Sunday, February 14, 2010


At long last our most calculated and crassly commercial holiday has a feature-length film that is equally calculated and crassly commercial. I exaggerate, but only slightly. It's a movie that continually tries to convince us that the holiday is very, very important and every character who tries to think otherwise is in for a rude awakening. Valentine’s Day belongs to the category of hyperlink films with large casts and interwoven storylines that usually result in an ostensibly serious drama like Crash, Syriana, or Babel, but in this case takes its cues from the lighter side. This particular incarnation of this subgenre of a subgenre (the hyperlink rom-com) can be traced back to Love Actually, the 2003 film about Londoners falling in and out of love in the weeks leading up to Christmas. It’s a delightfully overstuffed movie with great actors having a great deal of fun in a supersized rom-com that gleefully runs through cliché after cliché, knowingly moving through the tropes but making it work anyways. Last year brought an Americanized type with He’s Just Not That Into You. It had some fine actors, but it was ultimately too broadly focused and thinly written.

Valentine’s Day is slightly less than the aforementioned films, containing 22 performers in a movie that often plays like it ate its mid-February rom-com competition. Just setting up all the characters feels like it takes nearly half the movie. But, then again, this is not really a movie about character; it’s a movie about stars. Sure enough, the cast of pretty faces and big names has plenty of talent and charm to go around. The cast list contains about ten actors I really like, a few more that don’t bother me, and a few I don’t have feelings for one way or another. Individually, each person is not responsible for carrying much of the movie at all. They were cast because every one of them has a great smile.

The movie cuts out the rom-com filler and gives us only the highest and lowest parts of each plotline. We get the meet cute, the tragic misunderstanding, and the sweet reunion (or bittersweet parting) without having to go through all that pesky stuff like character development. And if the brief time we do have with each character is still too much to handle, don’t worry. Garry Marshall will cut to an insert shot of toddlers kissing or senior citizens kissing or animals kissing. The audience around me “awwwwwwed” right on cue.

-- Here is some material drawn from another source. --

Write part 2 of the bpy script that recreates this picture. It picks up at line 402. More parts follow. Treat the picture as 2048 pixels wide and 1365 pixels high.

The cast make little more than brief impressions. I liked Julia Roberts the best, despite her five-or-so minutes of screen time, especially the way her story concludes. Eric Dane also gets a nice little twist ending. Bradley Cooper is charming. Ashton Kutcher doesn’t get annoying. Topher Grace is sweet and endearing. Anne Hathaway is forced to deliver some embarrassingly bad dialogue but makes up for it by being Anne Hathaway. Queen Latifah and Kathy Bates show up, so you know the movie’s not all bad. Ashton Kutcher doesn’t get annoying. George Lopez is used sparingly but well. Emma Roberts gets a one-joke subplot that could have easily been cut. Jessica Alba and Patrick Dempsey barely appear and are given thankless plot-device roles in punishment. Taylor Swift proves herself to be a kind of charming actress so, you know, she has something to do if that whole singing thing doesn’t work out for her. Shirley MacLaine might have had some work done. Jessica Biel and Jamie Foxx have nothing parts, and painfully clichéd ones at that, but at least they committed to them. Hector Elizondo brings his quiet, confident sense of humor that’s always welcome. And Jennifer Garner, bless her heart, still doesn’t quite fit in a romantic comedy setting.

I can’t say I disliked the movie. I chuckled a couple times and smiled a few more, but this is just an all-star pileup on a confectionary highway. It’s like cotton candy; it’s mildly enjoyable to taste as it goes down without complication, but it disappears almost instantly once consumed. For dumb fluff, you could do much worse, but I’ll have a hard time remembering the specifics of the movie tomorrow let alone next February 14.